None of this makes the novel any less of a compelling story - it was just the one question that I wanted answers to and never really got, so it was a little disappointing when trans people weren't really involved in a story that so closely examines gender, sex and so on.

But on to the positives - this was ultimately a fascinating look into power, in all its forms. Women not only take on a kind of super power, with the ability their skein gives them, but the power balance shifts in all other ways. Women become physically superior, given that they can electrocute a man with relative ease; they take positions of authority and leadership over others, and they start to take control. At first, as you read this book, there's a kind of glee and excitement as you see women finally having all these different sorts of power, but as things go on, you slowly start to realise that power, no matter what kind or who has it, is ultimately dangerous and corrupting. It's a covert change, but the narrative slowly shifts until you realise that the only thing that has really changed in the novel's world is the gender holding power. Women are not, the novel shows, inherently good - they are not immune to the corrupting influence that power can have, the cruelty that can be wrought by power and their abilities. This isn't to say that the book suggests that the world and society we live in now is any better - but it shows that the problem is imbalance, the uneven distribution of power and control to one group, and not necessarily linked to a specific gender.
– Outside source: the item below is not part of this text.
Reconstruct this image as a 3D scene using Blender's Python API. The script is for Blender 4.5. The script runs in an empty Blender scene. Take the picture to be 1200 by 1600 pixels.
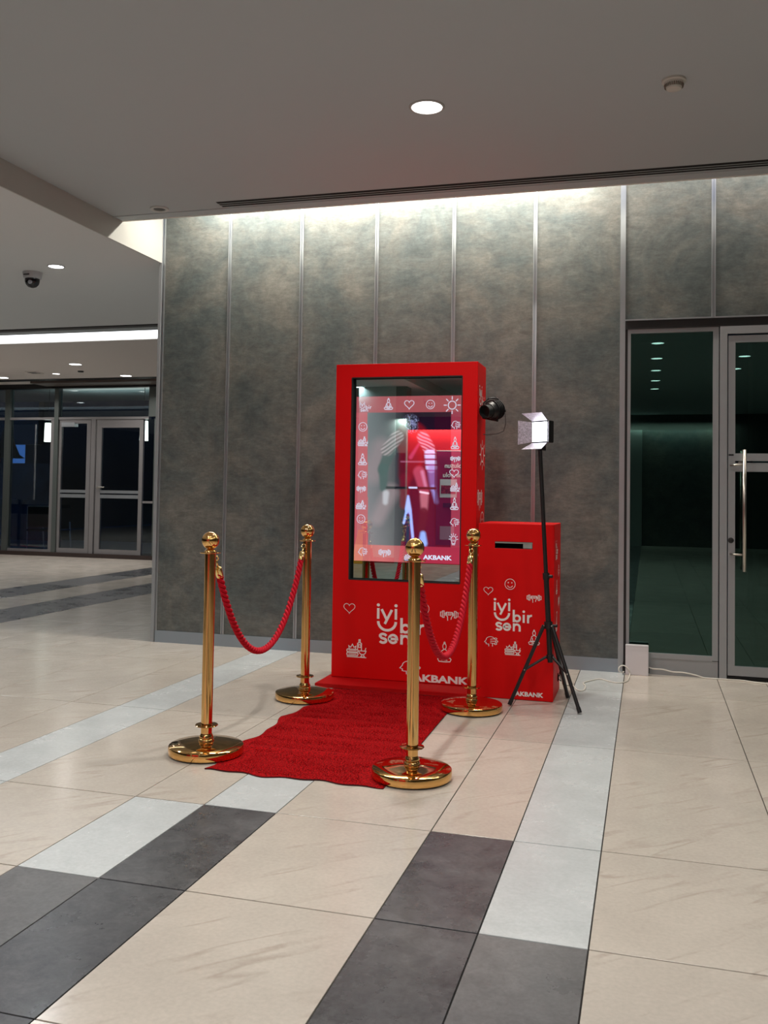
import bpy, bmesh, math, random
from mathutils import Vector, Matrix
random.seed(7)
S = bpy.context.scene
COL = S.collection
PI = math.pi

# ------------------------------------------------------------------ camera
F_PX = 1451.17
CAM = Vector((0.0, -7.0871, 1.3))
RV = Vector((0.961845, 0.273162, 0.015362))
UV = Vector((-0.005273, -0.037630, 0.999278))
FV = Vector((-0.273543, 0.961232, 0.034753))
cd = bpy.data.cameras.new('camera'); cam = bpy.data.objects.new('camera', cd); COL.objects.link(cam)
M = Matrix((RV, UV, -FV)).transposed().to_4x4(); M.translation = CAM
cam.matrix_world = M
cd.sensor_fit = 'VERTICAL'; cd.sensor_height = 24.0
cd.lens = F_PX * 24.0 / 1600.0
cd.shift_x = 0.0
cd.shift_y = -82.338 / 1600.0
cd.clip_end = 200
S.camera = cam

def at(px, py, ax, val):
    """point of a photograph pixel (1200x1600) on the plane axis=val"""
    d = FV * F_PX + RV * (px - 600) - UV * (py - 800 + 82.338)
    t = (val - CAM[ax]) / d[ax]
    return CAM + d * t

# ------------------------------------------------------------------ world, exposure
w = bpy.data.worlds.new('dusk'); S.world = w; w.use_nodes = True
bg = w.node_tree.nodes['Background']
bg.inputs[0].default_value = (0.10, 0.28, 0.85, 1); bg.inputs[1].default_value = 0.55
S.view_settings.view_transform = 'Standard'; S.view_settings.look = 'None'
S.view_settings.gamma = 1.0; S.view_settings.exposure = -0.20
S.view_settings.use_curve_mapping = False

CEIL, LOWC = 3.41, 3.23
DOWN_W, HALL_W = 25.0, 27.0
WHITE = (1.0, 0.955, 0.90); COOL = (0.90, 0.96, 1.0)

def area(name, loc, rot, sx, sy, power, color, spread=180, shape='RECTANGLE'):
    l = bpy.data.lights.new(name, 'AREA'); l.shape = shape; l.size = sx
    if shape in ('RECTANGLE', 'ELLIPSE'): l.size_y = sy
    l.energy = power; l.color = color; l.spread = math.radians(spread)
    o = bpy.data.objects.new(name, l); COL.objects.link(o); o.location = loc; o.rotation_euler = rot
    return o
# the hidden strip lamp in the cove above the panel wall
area('cove_lamp', (-2.02, -0.19, 3.80), (math.radians(-6), 0, 0), 3.3, 0.05, 130, (1.0, 0.94, 0.82))
area('cove_lamp_right', (1.3, -0.19, 3.80), (math.radians(-6), 0, 0), 3.2, 0.05, 30, (1.0, 0.90, 0.78))

# ------------------------------------------------------------------ materials
MATS = {}
def mat(name, color=(.5,.5,.5), rough=.5, metal=0.0, emit=None, estr=1.0, noise=None, bump=None, spec=.5, coat=0, coords='obj'):
    """noise=(scale, amount, detail) darkens/lightens the colour; bump=(scale,strength,distance)"""
    if name in MATS: return MATS[name]
    m = bpy.data.materials.new(name); m.use_nodes = True; n = m.node_tree.nodes; l = m.node_tree.links
    b = n['Principled BSDF']
    b.inputs['Base Color'].default_value = (*color, 1); b.inputs['Roughness'].default_value = rough
    b.inputs['Metallic'].default_value = metal; b.inputs['Specular IOR Level'].default_value = spec
    b.inputs['Coat Weight'].default_value = coat
    if emit:
        b.inputs['Emission Color'].default_value = (*emit, 1); b.inputs['Emission Strength'].default_value = estr
    tc = n.new('ShaderNodeNewGeometry')
    if noise:
        t = n.new('ShaderNodeTexNoise'); t.inputs['Scale'].default_value = noise[0]; t.inputs['Detail'].default_value = noise[2]
        l.new(tc.outputs['Position'], t.inputs['Vector'])
        r = n.new('ShaderNodeMapRange'); r.inputs[1].default_value = .3; r.inputs[2].default_value = .7
        r.inputs[3].default_value = 1 - noise[1]; r.inputs[4].default_value = 1 + noise[1]
        l.new(t.outputs['Fac'], r.inputs[0])
        v = n.new('ShaderNodeVectorMath'); v.operation = 'SCALE'; v.inputs[0].default_value = color
        l.new(r.outputs[0], v.inputs['Scale']); l.new(v.outputs[0], b.inputs['Base Color'])
    if bump:
        t = n.new('ShaderNodeTexNoise'); t.inputs['Scale'].default_value = bump[0]; t.inputs['Detail'].default_value = 3
        l.new(tc.outputs['Position'], t.inputs['Vector'])
        k = n.new('ShaderNodeBump'); k.inputs['Strength'].default_value = bump[1]; k.inputs['Distance'].default_value = bump[2]
        l.new(t.outputs['Fac'], k.inputs['Height']); l.new(k.outputs[0], b.inputs['Normal'])
    MATS[name] = m
    return m

def tile_mat(name, base, vein, rough, speck=0.10, veins=True):
    m = bpy.data.materials.new(name); m.use_nodes = True; n = m.node_tree.nodes; l = m.node_tree.links
    b = n['Principled BSDF']; g = n.new('ShaderNodeNewGeometry'); oi = n.new('ShaderNodeObjectInfo')
    off = n.new('ShaderNodeVectorMath'); off.operation = 'MULTIPLY_ADD'
    cmb = n.new('ShaderNodeCombineXYZ'); l.new(oi.outputs['Random'], cmb.inputs[2])
    sc = n.new('ShaderNodeVectorMath'); sc.operation = 'SCALE'; sc.inputs['Scale'].default_value = 9.0; l.new(cmb.outputs[0], sc.inputs[0])
    ad = n.new('ShaderNodeVectorMath'); ad.operation = 'ADD'; l.new(g.outputs['Position'], ad.inputs[0]); l.new(sc.outputs[0], ad.inputs[1])
    n.remove(off)
    # large clouds
    c = n.new('ShaderNodeTexNoise'); c.inputs['Scale'].default_value = 3.5; c.inputs['Detail'].default_value = 6; c.inputs['Roughness'].default_value = .65
    l.new(ad.outputs[0], c.inputs['Vector'])
    f = n.new('ShaderNodeTexNoise'); f.inputs['Scale'].default_value = 70; f.inputs['Detail'].default_value = 4
    l.new(ad.outputs[0], f.inputs['Vector'])
    r1 = n.new('ShaderNodeMapRange'); r1.inputs[1].default_value = .3; r1.inputs[2].default_value = .7; r1.inputs[3].default_value = 1-speck; r1.inputs[4].default_value = 1+speck
    l.new(c.outputs['Fac'], r1.inputs[0])
    r2 = n.new('ShaderNodeMapRange'); r2.inputs[1].default_value = .3; r2.inputs[2].default_value = .7; r2.inputs[3].default_value = 1-speck*.8; r2.inputs[4].default_value = 1+speck*.8
    l.new(f.outputs['Fac'], r2.inputs[0])
    mu = n.new('ShaderNodeMath'); mu.operation = 'MULTIPLY'; l.new(r1.outputs[0], mu.inputs[0]); l.new(r2.outputs[0], mu.inputs[1])
    mix = n.new('ShaderNodeMix'); mix.data_type = 'RGBA'
    mix.inputs[6].default_value = (*base, 1); mix.inputs[7].default_value = (*vein, 1)
    if veins:
        vr = n.new('ShaderNodeVectorRotate'); vr.rotation_type = 'Z_AXIS'; vr.inputs['Angle'].default_value = math.radians(-43)
        mp = n.new('ShaderNodeMapping'); mp.inputs['Scale'].default_value = (.75, 5.0, 1)
        l.new(ad.outputs[0], vr.inputs['Vector']); l.new(vr.outputs[0], mp.inputs['Vector'])
        v = n.new('ShaderNodeTexNoise'); v.inputs['Scale'].default_value = 1.3; v.inputs['Detail'].default_value = 3; v.inputs['Distortion'].default_value = .15
        l.new(mp.outputs[0], v.inputs['Vector'])
        s = n.new('ShaderNodeMath'); s.operation = 'SUBTRACT'; s.inputs[1].default_value = .5; l.new(v.outputs['Fac'], s.inputs[0])
        a = n.new('ShaderNodeMath'); a.operation = 'ABSOLUTE'; l.new(s.outputs[0], a.inputs[0])
        r = n.new('ShaderNodeMapRange'); r.inputs[1].default_value = 0; r.inputs[2].default_value = .035; r.inputs[3].default_value = .42; r.inputs[4].default_value = 0
        l.new(a.outputs[0], r.inputs[0])
        mk = n.new('ShaderNodeMapRange'); mk.inputs[1].default_value = .46; mk.inputs[2].default_value = .62; mk.inputs[3].default_value = 0; mk.inputs[4].default_value = 1
        l.new(c.outputs['Fac'], mk.inputs[0])
        mm = n.new('ShaderNodeMath'); mm.operation = 'MULTIPLY'; l.new(r.outputs[0], mm.inputs[0]); l.new(mk.outputs[0], mm.inputs[1])
        l.new(mm.outputs[0], mix.inputs[0])
    else:
        mk = n.new('ShaderNodeMapRange'); mk.inputs[1].default_value = .34; mk.inputs[2].default_value = .80
        c2 = n.new('ShaderNodeTexNoise'); c2.inputs['Scale'].default_value = 11; c2.inputs['Detail'].default_value = 10; c2.inputs['Roughness'].default_value = .85; c2.inputs['Distortion'].default_value = .6
        l.new(ad.outputs[0], c2.inputs['Vector']); l.new(c2.outputs['Fac'], mk.inputs[0]); l.new(mk.outputs[0], mix.inputs[0])
    vv = n.new('ShaderNodeVectorMath'); vv.operation = 'SCALE'; l.new(mix.outputs[2], vv.inputs[0]); l.new(mu.outputs[0], vv.inputs['Scale'])
    l.new(vv.outputs[0], b.inputs['Base Color'])
    rr = n.new('ShaderNodeMapRange'); rr.inputs[1].default_value = .3; rr.inputs[2].default_value = .7; rr.inputs[3].default_value = rough*.8; rr.inputs[4].default_value = rough*1.25
    l.new(c.outputs['Fac'], rr.inputs[0]); l.new(rr.outputs[0], b.inputs['Roughness'])
    bp = n.new('ShaderNodeBump'); bp.inputs['Strength'].default_value = .10; bp.inputs['Distance'].default_value = .0015
    bt = n.new('ShaderNodeTexNoise'); bt.inputs['Scale'].default_value = 14; bt.inputs['Detail'].default_value = 5; l.new(ad.outputs[0], bt.inputs['Vector'])
    l.new(bt.outputs['Fac'], bp.inputs['Height']); l.new(bp.outputs[0], b.inputs['Normal'])
    b.inputs['Specular IOR Level'].default_value = .5
    MATS[name] = m
    return m

def plaster_mat():
    m = bpy.data.materials.new('trowelled_panel'); m.use_nodes = True; n = m.node_tree.nodes; l = m.node_tree.links
    b = n['Principled BSDF']; g = n.new('ShaderNodeNewGeometry')
    def noise(scale, stretch, det, rough=.6, dist=0):
        mp = n.new('ShaderNodeMapping'); mp.inputs['Scale'].default_value = stretch; l.new(g.outputs['Position'], mp.inputs['Vector'])
        t = n.new('ShaderNodeTexNoise'); t.inputs['Scale'].default_value = scale; t.inputs['Detail'].default_value = det
        t.inputs['Roughness'].default_value = rough; t.inputs['Distortion'].default_value = dist
        l.new(mp.outputs[0], t.inputs['Vector']); return t
    a = noise(1.5, (1, 1, 1.1), 9, .72, .5); c = noise(6, (.75, 1, 1.3), 10, .8, .8); h = noise(17, (.6, 1, 1.6), 8, .8, .5); vst = noise(10, (1.3, 1, .55), 8, .75, .3)
    def cr(t, lo, hi, e0=.35, e1=.65):
        r = n.new('ShaderNodeMapRange'); r.inputs[1].default_value = e0; r.inputs[2].default_value = e1; r.inputs[3].default_value = lo; r.inputs[4].default_value = hi
        l.new(t.outputs['Fac'], r.inputs[0]); return r
    prod = None
    for r in (cr(a, .76, 1.22), cr(c, .78, 1.22), cr(h, .84, 1.18), cr(vst, .90, 1.10), cr(noise(42, (.45, 1, 1.7), 6, .8), .88, 1.16)):
        if prod is None: prod = r.outputs[0]; continue
        mu = n.new('ShaderNodeMath'); mu.operation = 'MULTIPLY'; l.new(prod, mu.inputs[0]); l.new(r.outputs[0], mu.inputs[1]); prod = mu.outputs[0]
    mix = n.new('ShaderNodeMix'); mix.data_type = 'RGBA'; mix.inputs[6].default_value = (.088, .108, .109, 1); mix.inputs[7].default_value = (.122, .121, .109, 1)
    l.new(cr(a, 0, 1, .4, .6).outputs[0], mix.inputs[0])
    v = n.new('ShaderNodeVectorMath'); v.operation = 'SCALE'; l.new(mix.outputs[2], v.inputs[0]); l.new(prod, v.inputs['Scale'])
    l.new(v.outputs[0], b.inputs['Base Color']); b.inputs['Roughness'].default_value = .55
    bp = n.new('ShaderNodeBump'); bp.inputs['Strength'].default_value = .35; bp.inputs['Distance'].default_value = .003
    l.new(c.outputs['Fac'], bp.inputs['Height']); l.new(bp.outputs[0], b.inputs['Normal'])
    MATS['plaster'] = m; return m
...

In particular the ending really pulls things together and it's definitely a book to make you think. As it neared the end of the main plot line, I started to feel disappointed with how it was turning out as it wasn't going the way I expected. However, the sort of 'after' ending section, with especially The Handmaid's Tale vibes, really pulled it back together again for me and made the entire premise much more interesting. It's the kind of book that would inspire you to reflect on your thoughts about gender, power and inequality, and I don't imagine it being the most comfortable read for some people too. But, as with Handmaid, it makes its point about the world and society, and has a very subtle and clever argument at its core.